8. alle overige werkzaamheden die de archeologische waarden in het terrein
kunnen aantasten en die niet worden gerekend tot het normale gebruik van het
terrein.
b. Aan een vergunning als onder lid a. bedoeld kunnen voorwaarden worden
verbonden indien uit voorafgaand archeologisch onderzoek de aanwezigheid van
archeologische waarden is vastgesteld en het om zwaarwichtige redenen niet
mogelijk is de archeologische waarden geheel te behouden.
c. Geen omgevingsvergunning is vereist indien uit voorafgaand archeologisch
onderzoek is gebleken dat geen archeologische waarden aanwezig zijn en geen
archeologische waarden worden aangetast.
f. in artikel 3.3 onder a. de nummering '4 tot en met 7' te wijzigen in '1 tot en met 4'.

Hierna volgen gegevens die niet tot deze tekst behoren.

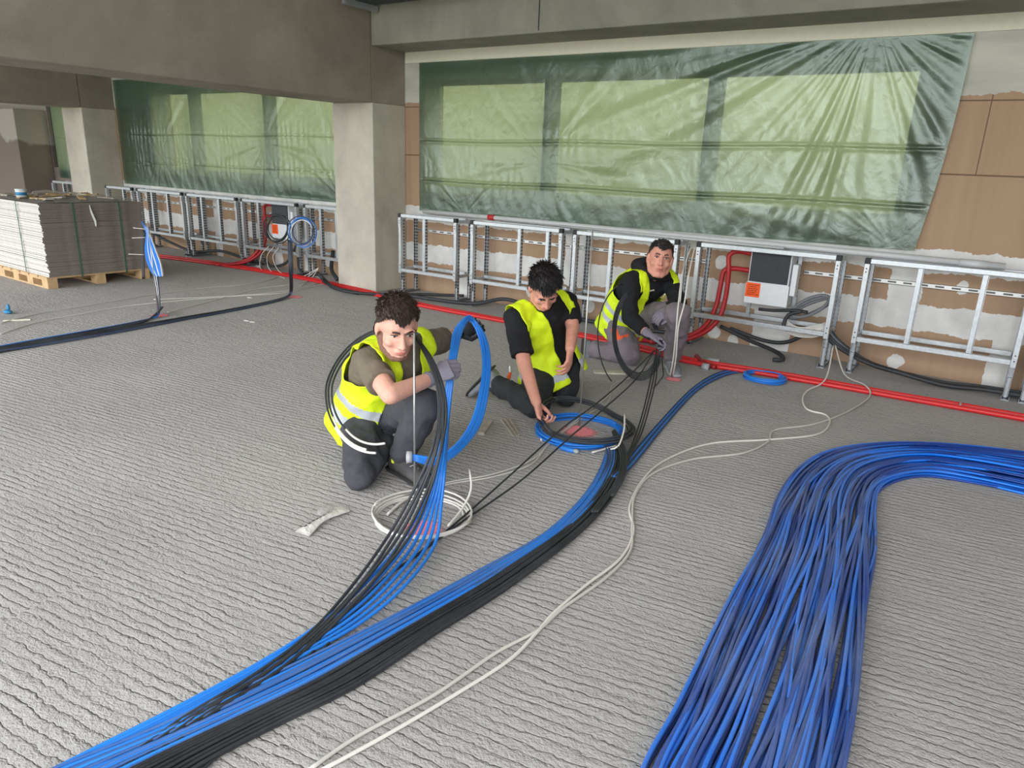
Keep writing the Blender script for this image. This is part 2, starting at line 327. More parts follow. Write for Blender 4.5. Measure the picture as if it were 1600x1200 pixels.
# ------------------------------------------------------------------ mesh helpers
class MB:
    def __init__(s): s.v = []; s.f = []; s.mi = []; s.mats = []
    def midx(s, m):
        if m not in s.mats: s.mats.append(m)
        return s.mats.index(m)
    def add(s, vs, fs, mi=0):
        o = len(s.v); s.v += [tuple(p) for p in vs]; s.f += [tuple(i+o for i in f) for f in fs]; s.mi += [mi]*len(fs)
    def box(s, a, b, mi=0, bev=0):
        x0, y0, z0 = (min(a[i], b[i]) for i in range(3)); x1, y1, z1 = (max(a[i], b[i]) for i in range(3))
        if bev <= 0:
            s.add([(x0,y0,z0),(x1,y0,z0),(x1,y1,z0),(x0,y1,z0),(x0,y0,z1),(x1,y0,z1),(x1,y1,z1),(x0,y1,z1)],
                  [(0,3,2,1),(4,5,6,7),(0,1,5,4),(1,2,6,5),(2,3,7,6),(3,0,4,7)], mi)
        else:
            bm = bmesh.new(); bmesh.ops.create_cube(bm, size=1)
            for v in bm.verts: v.co = Vector((x0+(v.co.x+.5)*(x1-x0), y0+(v.co.y+.5)*(y1-y0), z0+(v.co.z+.5)*(z1-z0)))
            bmesh.ops.bevel(bm, geom=bm.edges[:], offset=bev, segments=2, affect='EDGES', profile=.5)
            s.bm(bm, mi)
        return s
    def bm(s, bm, mi=0):
        bm.verts.index_update(); s.add([v.co.copy() for v in bm.verts], [[v.index for v in f.verts] for f in bm.faces], mi); bm.free()
    def obox(s, c, ax, ay, az, mi=0):   # oriented box: centre and half-axis vectors
        s.add([c+ax*i+ay*j+az*k for k in (-1,1) for (i,j) in ((-1,-1),(1,-1),(1,1),(-1,1))],
              [(0,3,2,1),(4,5,6,7),(0,1,5,4),(1,2,6,5),(2,3,7,6),(3,0,4,7)], mi); return s
    def tube(s, pts, r, n=8, caps=True, mi=0, rnd=False, flat=None):
        pts = [Vector(p) for p in pts]; N = len(pts); rs = r if isinstance(r, (list, tuple)) else [r]*N
        if rnd:   # rounded ends
            t0 = (pts[0]-pts[1]).normalized(); t1 = (pts[-1]-pts[-2]).normalized(); r0, r1 = rs[0], rs[-1]
            pre = [pts[0]+t0*r0*math.sin(a) for a in (1.45, 1.1, .6)]; prr = [r0*math.cos(a) for a in (1.45, 1.1, .6)]
            pos = [pts[-1]+t1*r1*math.sin(a) for a in (.6, 1.1, 1.45)]; por = [r1*math.cos(a) for a in (.6, 1.1, 1.45)]
            pts = pre+pts+pos; rs = prr+list(rs)+por; N = len(pts)
        T = []
        for i in range(N):
            t = pts[min(i+1, N-1)]-pts[max(i-1, 0)]
            T.append(t.normalized() if t.length > 1e-9 else Vector((0, 0, 1)))
        a = Vector(flat[0]) if flat else (Vector((0, 0, 1)) if abs(T[0].z) < .9 else Vector((1, 0, 0)))
        u = (a-T[0]*a.dot(T[0])).normalized(); o = len(s.v)
        fl = flat[1] if flat else 1
        for i in range(N):
            u = (u-T[i]*u.dot(T[i]))
            u = u.normalized() if u.length > 1e-9 else T[i].orthogonal().normalized()
            w_ = T[i].cross(u)
            for k in range(n):
                an = 2*PI*k/n; s.v.append(tuple(pts[i]+(u*math.cos(an)*fl+w_*math.sin(an))*rs[i]))
        for i in range(N-1):
            for k in range(n):
                s.f.append((o+i*n+k, o+i*n+(k+1) % n, o+(i+1)*n+(k+1) % n, o+(i+1)*n+k)); s.mi.append(mi)
        if caps:
            s.f.append(tuple(o+k for k in reversed(range(n)))); s.f.append(tuple(o+(N-1)*n+k for k in range(n))); s.mi += [mi]*2
        return s
    def ell(s, c, ax, ay, az, mi=0, nu=16, nv=10):   # ellipsoid with axis vectors
        o = len(s.v); c = Vector(c)
        s.v.append(tuple(c+az))
        for j in range(1, nv):
            p = PI*j/nv
            for i in range(nu):
                a = 2*PI*i/nu; s.v.append(tuple(c+ax*math.cos(a)*math.sin(p)+ay*math.sin(a)*math.sin(p)+az*math.cos(p)))
        s.v.append(tuple(c-az)); L = len(s.v)-1
        hand_ = ax.cross(ay).dot(az) > 0
        fs = []
        for i in range(nu): fs.append((o, o+1+i, o+1+(i+1) % nu))
        for j in range(nv-2):
            for i in range(nu):
                a = o+1+j*nu; b = a+nu; fs.append((a+i, b+i, b+(i+1) % nu, a+(i+1) % nu))
        for i in range(nu): fs.append((L, L-nu+(i+1) % nu, L-nu+i))
        if not hand_: fs = [tuple(reversed(f)) for f in fs]
        s.f += fs; s.mi += [mi]*len(fs); return s
    def loft(s, rings, mi=0, n=24):   # rings: (centre, ax, ay) half-axis vectors
        o = len(s.v)
        for c, ax, ay in rings:
            for k in range(n):
                a = 2*PI*k/n; s.v.append(tuple(c+ax*math.cos(a)+ay*math.sin(a)))
        N = len(rings)
        for i in range(N-1):
            for k in range(n):
                s.f.append((o+i*n+k, o+i*n+(k+1) % n, o+(i+1)*n+(k+1) % n, o+(i+1)*n+k)); s.mi.append(mi)
        s.f.append(tuple(o+k for k in reversed(range(n)))); s.f.append(tuple(o+(N-1)*n+k for k in range(n))); s.mi += [mi]*2
        return s
    def mesh(s, name):
        me = bpy.data.meshes.new(name); me.from_pydata(s.v, [], s.f); return me
    def build(s, name, mats, parent=None, smooth=False, org=None):
        me = s.mesh(name); mats = mats if isinstance(mats, (list, tuple)) else [mats]
        for m in mats: me.materials.append(m)
        me.polygons.foreach_set('material_index', s.mi)
        me.validate(); me.update()
        return link(name, me, parent, smooth, org)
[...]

g. artikel 3.3. onder c. te vervangen door:
'c. Het bevoegd gezag kan met een omgevingsvergunning afwijken van het bepaalde in artikel
3.2.4 onder b. voorde bouw van windturbines ter plaatse van de aanduiding windturbine met
dien verstande dat:
1. voor de bouw van een windturbine hoger dan 63 meter boven NAP ter plaatse van de
gebiedsaanduiding 'vrijwaringszone-radar', vooraf een positief advies moet zijn
afgegeven door de dienst Vastgoed Defensie;
2. de hoogte maximaal 150 meter bedraagt;
3. uit externe veiligheidsonderzoek moet blijken dat wordt voldaan aan het BEVI.

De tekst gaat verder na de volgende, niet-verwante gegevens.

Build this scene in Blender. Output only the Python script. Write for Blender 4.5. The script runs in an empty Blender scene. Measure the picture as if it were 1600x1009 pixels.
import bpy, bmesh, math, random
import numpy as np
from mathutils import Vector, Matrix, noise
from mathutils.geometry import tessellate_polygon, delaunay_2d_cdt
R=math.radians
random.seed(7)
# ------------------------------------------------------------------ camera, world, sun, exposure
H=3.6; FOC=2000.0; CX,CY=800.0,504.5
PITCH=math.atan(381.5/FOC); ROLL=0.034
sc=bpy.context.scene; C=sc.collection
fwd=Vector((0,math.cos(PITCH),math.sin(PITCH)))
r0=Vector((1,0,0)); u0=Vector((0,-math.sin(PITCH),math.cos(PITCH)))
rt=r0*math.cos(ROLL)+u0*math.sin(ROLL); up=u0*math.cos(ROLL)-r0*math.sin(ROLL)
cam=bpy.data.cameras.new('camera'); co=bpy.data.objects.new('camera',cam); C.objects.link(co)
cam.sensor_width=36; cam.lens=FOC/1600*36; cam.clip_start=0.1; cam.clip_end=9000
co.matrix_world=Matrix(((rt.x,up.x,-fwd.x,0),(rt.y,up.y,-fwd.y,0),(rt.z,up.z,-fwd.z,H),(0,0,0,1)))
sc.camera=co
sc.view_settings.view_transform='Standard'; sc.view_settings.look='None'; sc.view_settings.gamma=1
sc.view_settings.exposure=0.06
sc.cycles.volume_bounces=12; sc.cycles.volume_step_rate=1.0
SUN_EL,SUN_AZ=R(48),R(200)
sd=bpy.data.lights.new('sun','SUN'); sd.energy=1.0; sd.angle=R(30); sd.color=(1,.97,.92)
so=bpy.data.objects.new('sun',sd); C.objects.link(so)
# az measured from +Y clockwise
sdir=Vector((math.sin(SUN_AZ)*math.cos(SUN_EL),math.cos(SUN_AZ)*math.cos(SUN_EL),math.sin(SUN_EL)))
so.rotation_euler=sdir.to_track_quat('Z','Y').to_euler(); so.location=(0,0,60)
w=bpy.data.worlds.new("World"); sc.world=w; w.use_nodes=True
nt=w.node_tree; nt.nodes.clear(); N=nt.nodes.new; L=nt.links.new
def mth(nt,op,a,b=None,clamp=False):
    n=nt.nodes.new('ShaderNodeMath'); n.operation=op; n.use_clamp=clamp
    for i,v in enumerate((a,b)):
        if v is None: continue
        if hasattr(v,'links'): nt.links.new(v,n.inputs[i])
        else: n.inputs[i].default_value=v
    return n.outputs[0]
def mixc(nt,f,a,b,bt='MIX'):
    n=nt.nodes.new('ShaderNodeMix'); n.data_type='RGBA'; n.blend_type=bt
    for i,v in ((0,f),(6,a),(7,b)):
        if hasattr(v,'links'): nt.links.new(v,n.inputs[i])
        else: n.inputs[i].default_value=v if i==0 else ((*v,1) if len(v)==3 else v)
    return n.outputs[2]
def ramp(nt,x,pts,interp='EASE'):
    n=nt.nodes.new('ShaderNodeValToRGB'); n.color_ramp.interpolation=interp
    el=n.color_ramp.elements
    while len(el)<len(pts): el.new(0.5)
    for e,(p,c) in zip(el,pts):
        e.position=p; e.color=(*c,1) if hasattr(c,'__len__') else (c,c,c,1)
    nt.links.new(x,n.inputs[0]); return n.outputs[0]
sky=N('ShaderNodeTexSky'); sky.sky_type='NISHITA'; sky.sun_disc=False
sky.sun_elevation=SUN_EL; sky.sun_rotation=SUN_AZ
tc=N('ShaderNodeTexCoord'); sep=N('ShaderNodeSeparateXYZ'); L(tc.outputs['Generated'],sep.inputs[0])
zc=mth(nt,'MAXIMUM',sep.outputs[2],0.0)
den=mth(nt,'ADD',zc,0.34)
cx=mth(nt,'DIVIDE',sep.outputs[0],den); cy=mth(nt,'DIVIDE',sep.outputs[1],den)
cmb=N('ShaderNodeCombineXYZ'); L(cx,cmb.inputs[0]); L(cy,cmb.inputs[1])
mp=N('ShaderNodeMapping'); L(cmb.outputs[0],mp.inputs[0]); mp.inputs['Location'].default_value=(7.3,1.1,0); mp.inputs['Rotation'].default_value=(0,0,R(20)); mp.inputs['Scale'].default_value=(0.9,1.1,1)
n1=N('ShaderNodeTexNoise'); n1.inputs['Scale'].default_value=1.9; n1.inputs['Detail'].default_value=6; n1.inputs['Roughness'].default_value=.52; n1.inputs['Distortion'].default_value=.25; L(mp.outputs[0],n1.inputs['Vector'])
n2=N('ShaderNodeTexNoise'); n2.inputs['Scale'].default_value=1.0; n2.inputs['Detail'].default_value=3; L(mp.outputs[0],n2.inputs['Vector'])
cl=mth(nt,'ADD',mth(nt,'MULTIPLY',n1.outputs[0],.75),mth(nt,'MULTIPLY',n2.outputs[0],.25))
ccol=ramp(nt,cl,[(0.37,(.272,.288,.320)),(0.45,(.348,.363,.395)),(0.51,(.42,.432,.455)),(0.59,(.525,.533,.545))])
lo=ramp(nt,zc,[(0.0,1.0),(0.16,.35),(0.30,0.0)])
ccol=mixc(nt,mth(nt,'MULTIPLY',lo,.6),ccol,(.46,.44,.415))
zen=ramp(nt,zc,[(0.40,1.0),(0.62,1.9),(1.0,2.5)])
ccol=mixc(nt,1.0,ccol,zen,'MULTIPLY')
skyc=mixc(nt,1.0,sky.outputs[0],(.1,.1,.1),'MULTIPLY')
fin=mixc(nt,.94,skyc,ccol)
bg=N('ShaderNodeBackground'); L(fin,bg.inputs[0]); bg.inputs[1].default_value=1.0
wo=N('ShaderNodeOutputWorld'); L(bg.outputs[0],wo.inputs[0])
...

h. in artikel 4.3 'Wijzigingsbevoegdheid' in de eerste volzin na 'wijzigen in de bestemmingen'
tevens toe te voegen de bestemming 'Verkeer', waardoor de opsomming als volgt luidt: 'in de
bestemmingen 'Bedrijventerrein', 'Natuur'en/of 'Verkeer'.'
i. in artikel 5.1 'Bestemmingsomschrijving' in verband met de wijziging van de zoeklocaties voor
windturbines na lid e. een nieuw lid f. in te voegen dat luidt:
'f. uitsluitend ter plaatse van de aanduiding 'windturbine' mag maximaal 1 windturbine per
locatie worden geplaatst
de overige leden zijn hierdoor vernummerd tot g. tot en met j.

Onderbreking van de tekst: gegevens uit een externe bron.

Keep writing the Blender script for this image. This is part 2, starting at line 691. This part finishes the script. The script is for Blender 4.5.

j. artikel 5.2 'Bouwregels' te wijzigen. Het artikel komt hierdoor te luiden:
'5.2 Bouwregels
Op of in de tot Verkeer bestemde gronden mogen:
a. alleen bouwwerken worden gebouwd ten dienste van de bestemming, waaronder onder
meer parkeerheerdersgebouwen, tunnels, viaducten, fietsenstallingen, abri's,
straatmeubilair en dergelijke met dien verstande dat de hoogte maximaal 20 meter mag
bedragen;
b. ter plaatse van de aanduiding 'windturbine' mag zonder omgevingsvergunning tot
afwijking de hoogte niet meer bedragen dan 63 meter boven NAP.